[DATA EXTRACT]:
○ ○ ○ ○ ○

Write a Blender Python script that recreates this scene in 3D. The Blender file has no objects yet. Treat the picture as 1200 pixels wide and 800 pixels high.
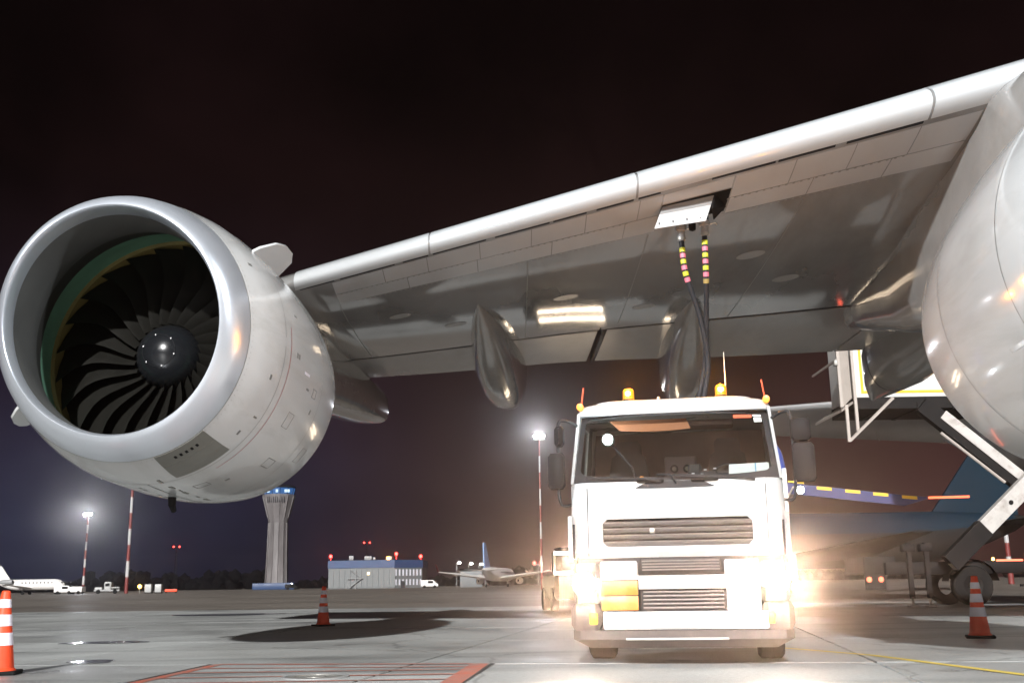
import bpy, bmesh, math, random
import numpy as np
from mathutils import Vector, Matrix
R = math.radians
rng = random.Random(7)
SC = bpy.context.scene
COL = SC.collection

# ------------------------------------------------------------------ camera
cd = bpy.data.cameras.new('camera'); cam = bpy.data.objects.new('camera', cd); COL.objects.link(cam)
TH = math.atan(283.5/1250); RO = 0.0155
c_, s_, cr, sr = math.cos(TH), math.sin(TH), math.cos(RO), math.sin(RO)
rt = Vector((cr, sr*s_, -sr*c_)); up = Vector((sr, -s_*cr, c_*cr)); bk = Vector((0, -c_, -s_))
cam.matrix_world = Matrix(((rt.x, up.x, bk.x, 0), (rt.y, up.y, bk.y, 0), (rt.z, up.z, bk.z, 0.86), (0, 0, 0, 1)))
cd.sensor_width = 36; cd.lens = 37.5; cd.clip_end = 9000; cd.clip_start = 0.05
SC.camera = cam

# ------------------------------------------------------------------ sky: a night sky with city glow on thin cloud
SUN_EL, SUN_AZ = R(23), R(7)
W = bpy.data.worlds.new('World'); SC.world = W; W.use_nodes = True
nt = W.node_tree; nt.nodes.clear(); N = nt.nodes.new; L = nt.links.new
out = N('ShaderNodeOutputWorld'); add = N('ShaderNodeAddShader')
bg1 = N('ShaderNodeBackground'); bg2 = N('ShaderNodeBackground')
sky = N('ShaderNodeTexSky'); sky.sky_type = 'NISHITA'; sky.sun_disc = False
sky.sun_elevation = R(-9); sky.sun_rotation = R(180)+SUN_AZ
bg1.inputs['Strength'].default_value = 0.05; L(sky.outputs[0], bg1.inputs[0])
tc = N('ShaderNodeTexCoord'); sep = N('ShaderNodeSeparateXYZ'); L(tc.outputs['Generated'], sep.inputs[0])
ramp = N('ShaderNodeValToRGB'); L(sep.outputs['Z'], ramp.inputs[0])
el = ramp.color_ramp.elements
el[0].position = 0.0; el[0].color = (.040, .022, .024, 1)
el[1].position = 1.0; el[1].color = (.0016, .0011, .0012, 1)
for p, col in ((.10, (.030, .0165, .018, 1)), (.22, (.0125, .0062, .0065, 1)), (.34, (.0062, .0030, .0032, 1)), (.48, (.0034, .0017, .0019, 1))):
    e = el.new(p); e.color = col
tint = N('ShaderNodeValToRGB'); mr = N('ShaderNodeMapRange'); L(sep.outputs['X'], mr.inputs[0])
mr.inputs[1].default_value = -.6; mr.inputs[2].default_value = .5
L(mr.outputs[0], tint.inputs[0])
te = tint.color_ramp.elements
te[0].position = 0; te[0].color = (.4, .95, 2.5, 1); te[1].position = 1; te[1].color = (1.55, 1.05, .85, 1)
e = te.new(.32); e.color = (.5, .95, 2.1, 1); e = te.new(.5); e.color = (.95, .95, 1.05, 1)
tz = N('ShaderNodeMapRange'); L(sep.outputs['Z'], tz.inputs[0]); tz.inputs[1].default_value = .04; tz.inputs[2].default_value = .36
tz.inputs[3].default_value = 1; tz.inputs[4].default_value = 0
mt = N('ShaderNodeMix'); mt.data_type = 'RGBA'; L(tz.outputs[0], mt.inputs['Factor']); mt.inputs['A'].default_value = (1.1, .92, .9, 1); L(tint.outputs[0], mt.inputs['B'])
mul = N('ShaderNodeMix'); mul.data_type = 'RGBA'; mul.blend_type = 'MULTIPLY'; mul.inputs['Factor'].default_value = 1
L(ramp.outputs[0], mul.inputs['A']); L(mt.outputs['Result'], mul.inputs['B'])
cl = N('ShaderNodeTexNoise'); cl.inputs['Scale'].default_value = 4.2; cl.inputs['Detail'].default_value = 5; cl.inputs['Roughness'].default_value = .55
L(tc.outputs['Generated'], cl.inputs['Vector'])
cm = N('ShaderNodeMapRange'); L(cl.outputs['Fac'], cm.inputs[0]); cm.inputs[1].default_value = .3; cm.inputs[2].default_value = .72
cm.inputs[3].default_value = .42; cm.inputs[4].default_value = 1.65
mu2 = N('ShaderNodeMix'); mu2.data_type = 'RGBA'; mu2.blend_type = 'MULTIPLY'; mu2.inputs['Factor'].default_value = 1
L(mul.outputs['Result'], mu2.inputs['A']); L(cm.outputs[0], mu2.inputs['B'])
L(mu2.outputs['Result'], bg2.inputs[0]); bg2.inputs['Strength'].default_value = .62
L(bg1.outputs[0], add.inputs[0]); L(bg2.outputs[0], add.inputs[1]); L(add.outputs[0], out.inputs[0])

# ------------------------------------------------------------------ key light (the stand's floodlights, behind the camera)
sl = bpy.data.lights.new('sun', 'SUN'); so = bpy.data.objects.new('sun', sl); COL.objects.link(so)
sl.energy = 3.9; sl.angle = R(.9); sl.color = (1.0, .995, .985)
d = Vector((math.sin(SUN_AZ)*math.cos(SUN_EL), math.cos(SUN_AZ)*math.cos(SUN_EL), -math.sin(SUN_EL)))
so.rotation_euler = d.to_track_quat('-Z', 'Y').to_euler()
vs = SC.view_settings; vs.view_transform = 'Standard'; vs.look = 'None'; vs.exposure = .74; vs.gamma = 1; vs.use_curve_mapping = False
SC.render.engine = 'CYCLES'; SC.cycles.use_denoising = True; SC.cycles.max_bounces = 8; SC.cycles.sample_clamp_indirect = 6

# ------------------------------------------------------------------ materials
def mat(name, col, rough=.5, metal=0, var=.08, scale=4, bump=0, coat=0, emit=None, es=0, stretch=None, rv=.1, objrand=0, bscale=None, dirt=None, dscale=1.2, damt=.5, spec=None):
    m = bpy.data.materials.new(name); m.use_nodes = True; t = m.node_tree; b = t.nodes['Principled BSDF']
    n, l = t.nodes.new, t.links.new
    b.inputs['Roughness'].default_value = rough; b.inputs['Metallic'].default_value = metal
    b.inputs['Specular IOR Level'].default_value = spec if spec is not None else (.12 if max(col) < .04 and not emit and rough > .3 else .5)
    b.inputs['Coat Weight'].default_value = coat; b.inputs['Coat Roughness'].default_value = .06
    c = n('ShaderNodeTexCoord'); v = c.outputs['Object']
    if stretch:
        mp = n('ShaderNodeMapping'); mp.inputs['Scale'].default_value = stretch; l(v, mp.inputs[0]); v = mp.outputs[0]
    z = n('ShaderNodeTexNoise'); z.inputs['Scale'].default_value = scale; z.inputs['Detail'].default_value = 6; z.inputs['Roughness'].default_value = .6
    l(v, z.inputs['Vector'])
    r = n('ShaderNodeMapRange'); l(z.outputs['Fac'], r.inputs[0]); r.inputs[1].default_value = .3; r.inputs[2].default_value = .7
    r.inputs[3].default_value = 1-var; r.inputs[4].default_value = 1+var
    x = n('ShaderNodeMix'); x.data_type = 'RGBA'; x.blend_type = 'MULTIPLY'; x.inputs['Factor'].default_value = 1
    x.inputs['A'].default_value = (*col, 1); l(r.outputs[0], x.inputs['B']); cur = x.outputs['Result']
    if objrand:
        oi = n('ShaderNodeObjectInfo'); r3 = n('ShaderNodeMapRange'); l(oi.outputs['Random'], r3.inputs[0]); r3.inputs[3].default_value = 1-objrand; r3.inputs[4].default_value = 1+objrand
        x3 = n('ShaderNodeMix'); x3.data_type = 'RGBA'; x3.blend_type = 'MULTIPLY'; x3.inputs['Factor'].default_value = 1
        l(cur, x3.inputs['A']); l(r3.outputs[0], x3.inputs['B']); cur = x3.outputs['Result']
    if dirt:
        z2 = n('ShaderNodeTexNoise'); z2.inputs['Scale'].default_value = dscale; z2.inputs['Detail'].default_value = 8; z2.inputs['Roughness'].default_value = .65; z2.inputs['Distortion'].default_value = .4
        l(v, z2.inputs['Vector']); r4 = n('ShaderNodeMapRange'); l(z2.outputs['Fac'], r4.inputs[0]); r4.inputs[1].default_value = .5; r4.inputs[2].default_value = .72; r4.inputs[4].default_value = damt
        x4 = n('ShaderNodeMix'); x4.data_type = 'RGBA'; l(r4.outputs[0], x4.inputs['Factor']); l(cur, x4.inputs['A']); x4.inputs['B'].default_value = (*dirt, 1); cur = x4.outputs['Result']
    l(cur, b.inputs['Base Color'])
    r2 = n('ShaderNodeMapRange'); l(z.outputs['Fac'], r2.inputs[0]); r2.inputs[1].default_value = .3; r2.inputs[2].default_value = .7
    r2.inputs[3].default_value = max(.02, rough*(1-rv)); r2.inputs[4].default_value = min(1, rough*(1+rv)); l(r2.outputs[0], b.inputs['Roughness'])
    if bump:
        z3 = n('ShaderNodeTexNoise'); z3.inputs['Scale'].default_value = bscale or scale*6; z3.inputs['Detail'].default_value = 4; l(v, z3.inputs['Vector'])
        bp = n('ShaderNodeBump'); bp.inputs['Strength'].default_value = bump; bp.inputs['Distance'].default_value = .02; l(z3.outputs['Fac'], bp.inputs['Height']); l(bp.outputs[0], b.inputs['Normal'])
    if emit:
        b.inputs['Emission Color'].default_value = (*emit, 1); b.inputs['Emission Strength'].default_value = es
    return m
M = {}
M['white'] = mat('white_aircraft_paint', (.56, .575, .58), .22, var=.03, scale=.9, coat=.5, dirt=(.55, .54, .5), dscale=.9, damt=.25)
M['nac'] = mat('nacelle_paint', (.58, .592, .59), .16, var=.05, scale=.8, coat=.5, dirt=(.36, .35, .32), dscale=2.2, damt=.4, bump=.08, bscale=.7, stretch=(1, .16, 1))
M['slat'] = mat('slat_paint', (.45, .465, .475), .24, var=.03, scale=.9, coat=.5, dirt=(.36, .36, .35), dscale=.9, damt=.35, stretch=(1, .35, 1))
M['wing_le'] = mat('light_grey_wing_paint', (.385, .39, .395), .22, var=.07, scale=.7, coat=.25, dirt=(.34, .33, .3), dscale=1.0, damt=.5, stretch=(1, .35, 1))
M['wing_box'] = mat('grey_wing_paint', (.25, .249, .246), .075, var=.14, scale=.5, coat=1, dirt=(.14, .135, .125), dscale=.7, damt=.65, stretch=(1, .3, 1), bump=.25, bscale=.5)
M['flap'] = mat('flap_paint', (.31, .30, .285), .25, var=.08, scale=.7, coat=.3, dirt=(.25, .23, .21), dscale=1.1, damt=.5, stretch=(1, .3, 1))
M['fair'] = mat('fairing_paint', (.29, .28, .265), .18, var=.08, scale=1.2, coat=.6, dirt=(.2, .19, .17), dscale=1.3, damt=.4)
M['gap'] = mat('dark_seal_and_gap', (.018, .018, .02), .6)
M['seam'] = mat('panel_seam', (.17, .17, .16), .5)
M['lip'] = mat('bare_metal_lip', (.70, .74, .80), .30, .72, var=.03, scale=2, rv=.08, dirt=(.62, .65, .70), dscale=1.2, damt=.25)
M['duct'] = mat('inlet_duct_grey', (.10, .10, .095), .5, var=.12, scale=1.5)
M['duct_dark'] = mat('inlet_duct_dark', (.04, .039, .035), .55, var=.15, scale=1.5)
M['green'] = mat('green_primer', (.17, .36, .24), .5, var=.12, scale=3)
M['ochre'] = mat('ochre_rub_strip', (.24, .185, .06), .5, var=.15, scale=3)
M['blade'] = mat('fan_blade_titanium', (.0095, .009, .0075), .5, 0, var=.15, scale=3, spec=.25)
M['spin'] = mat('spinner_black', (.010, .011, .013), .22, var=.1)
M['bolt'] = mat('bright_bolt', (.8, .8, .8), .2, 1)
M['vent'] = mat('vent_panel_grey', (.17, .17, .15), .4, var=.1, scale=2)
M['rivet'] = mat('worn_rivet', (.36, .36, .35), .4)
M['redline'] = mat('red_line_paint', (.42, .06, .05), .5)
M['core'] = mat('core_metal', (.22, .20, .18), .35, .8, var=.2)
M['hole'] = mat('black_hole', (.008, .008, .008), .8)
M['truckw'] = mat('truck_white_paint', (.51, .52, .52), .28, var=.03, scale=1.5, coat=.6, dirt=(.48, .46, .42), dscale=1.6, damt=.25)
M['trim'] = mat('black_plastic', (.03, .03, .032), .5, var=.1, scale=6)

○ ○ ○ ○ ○

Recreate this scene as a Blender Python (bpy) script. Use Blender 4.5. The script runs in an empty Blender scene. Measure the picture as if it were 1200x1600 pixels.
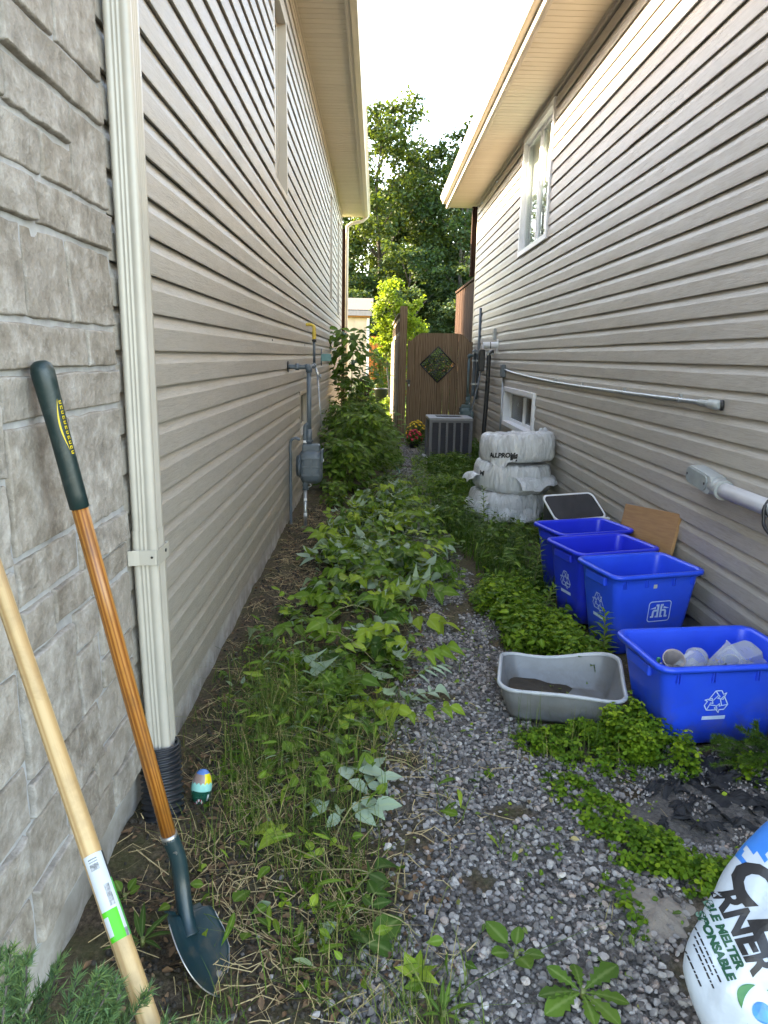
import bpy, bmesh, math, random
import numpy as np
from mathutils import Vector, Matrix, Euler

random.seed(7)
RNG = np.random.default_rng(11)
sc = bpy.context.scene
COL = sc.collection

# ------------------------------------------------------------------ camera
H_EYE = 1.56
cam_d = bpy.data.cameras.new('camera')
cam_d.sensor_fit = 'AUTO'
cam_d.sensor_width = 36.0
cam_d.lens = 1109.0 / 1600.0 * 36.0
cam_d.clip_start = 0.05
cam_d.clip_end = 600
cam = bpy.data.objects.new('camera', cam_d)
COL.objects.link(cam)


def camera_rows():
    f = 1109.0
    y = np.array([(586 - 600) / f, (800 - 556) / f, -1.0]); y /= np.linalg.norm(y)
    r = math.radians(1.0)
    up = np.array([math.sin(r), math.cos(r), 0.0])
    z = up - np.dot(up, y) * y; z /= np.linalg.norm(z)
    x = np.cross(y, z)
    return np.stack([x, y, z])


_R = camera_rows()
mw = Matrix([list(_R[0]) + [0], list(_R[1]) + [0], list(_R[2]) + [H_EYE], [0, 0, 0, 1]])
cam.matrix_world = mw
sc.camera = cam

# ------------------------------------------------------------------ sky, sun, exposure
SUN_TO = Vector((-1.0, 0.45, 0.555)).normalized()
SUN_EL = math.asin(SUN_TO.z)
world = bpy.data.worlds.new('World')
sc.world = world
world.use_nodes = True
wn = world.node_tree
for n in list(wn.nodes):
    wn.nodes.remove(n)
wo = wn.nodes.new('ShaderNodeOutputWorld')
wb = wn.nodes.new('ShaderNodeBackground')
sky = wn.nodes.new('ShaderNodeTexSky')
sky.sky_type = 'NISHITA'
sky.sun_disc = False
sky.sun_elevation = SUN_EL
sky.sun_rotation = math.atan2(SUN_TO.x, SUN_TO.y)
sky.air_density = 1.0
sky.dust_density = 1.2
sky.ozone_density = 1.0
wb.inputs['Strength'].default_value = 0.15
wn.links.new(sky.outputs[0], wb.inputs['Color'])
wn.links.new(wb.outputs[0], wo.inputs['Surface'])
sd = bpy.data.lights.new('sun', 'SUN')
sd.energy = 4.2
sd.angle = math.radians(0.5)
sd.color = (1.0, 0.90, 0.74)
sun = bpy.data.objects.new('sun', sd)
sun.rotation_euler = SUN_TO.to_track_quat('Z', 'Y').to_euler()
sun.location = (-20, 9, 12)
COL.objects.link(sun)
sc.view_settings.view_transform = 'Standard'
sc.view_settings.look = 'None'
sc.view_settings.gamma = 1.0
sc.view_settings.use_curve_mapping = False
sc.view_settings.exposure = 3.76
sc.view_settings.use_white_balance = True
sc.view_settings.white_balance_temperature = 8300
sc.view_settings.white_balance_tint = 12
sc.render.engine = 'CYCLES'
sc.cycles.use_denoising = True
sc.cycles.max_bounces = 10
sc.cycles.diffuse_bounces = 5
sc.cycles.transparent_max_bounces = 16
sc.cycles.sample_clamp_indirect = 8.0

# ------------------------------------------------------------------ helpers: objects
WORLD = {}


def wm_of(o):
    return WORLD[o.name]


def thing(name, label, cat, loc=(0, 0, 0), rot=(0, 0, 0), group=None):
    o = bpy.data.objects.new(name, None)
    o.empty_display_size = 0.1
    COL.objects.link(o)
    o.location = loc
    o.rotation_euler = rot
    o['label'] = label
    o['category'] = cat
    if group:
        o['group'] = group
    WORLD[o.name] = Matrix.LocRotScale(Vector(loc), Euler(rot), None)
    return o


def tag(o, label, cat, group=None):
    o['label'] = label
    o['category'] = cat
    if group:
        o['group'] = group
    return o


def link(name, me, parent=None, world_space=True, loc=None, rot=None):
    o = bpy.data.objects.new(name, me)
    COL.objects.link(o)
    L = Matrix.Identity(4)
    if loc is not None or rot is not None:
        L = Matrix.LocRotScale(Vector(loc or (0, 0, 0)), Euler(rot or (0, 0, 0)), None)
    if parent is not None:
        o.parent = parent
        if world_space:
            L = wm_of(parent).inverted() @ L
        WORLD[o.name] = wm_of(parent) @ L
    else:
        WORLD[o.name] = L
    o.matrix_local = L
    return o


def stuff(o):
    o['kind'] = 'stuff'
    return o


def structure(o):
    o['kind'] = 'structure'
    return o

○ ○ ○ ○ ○

[TO DO]: Reproduce exactly, and only, the lines from the one that contains "(.10, .10, .095), .5, var=.12, scale=1.5)" down to the one that contains "(.03, .03, .032), .5, var=.1, scale=6)", both ends included.

[EXERCISE ANSWER]:
M['duct'] = mat('inlet_duct_grey', (.10, .10, .095), .5, var=.12, scale=1.5)
M['duct_dark'] = mat('inlet_duct_dark', (.04, .039, .035), .55, var=.15, scale=1.5)
M['green'] = mat('green_primer', (.17, .36, .24), .5, var=.12, scale=3)
M['ochre'] = mat('ochre_rub_strip', (.24, .185, .06), .5, var=.15, scale=3)
M['blade'] = mat('fan_blade_titanium', (.0095, .009, .0075), .5, 0, var=.15, scale=3, spec=.25)
M['spin'] = mat('spinner_black', (.010, .011, .013), .22, var=.1)
M['bolt'] = mat('bright_bolt', (.8, .8, .8), .2, 1)
M['vent'] = mat('vent_panel_grey', (.17, .17, .15), .4, var=.1, scale=2)
M['rivet'] = mat('worn_rivet', (.36, .36, .35), .4)
M['redline'] = mat('red_line_paint', (.42, .06, .05), .5)
M['core'] = mat('core_metal', (.22, .20, .18), .35, .8, var=.2)
M['hole'] = mat('black_hole', (.008, .008, .008), .8)
M['truckw'] = mat('truck_white_paint', (.51, .52, .52), .28, var=.03, scale=1.5, coat=.6, dirt=(.48, .46, .42), dscale=1.6, damt=.25)
M['trim'] = mat('black_plastic', (.03, .03, .032), .5, var=.1, scale=6)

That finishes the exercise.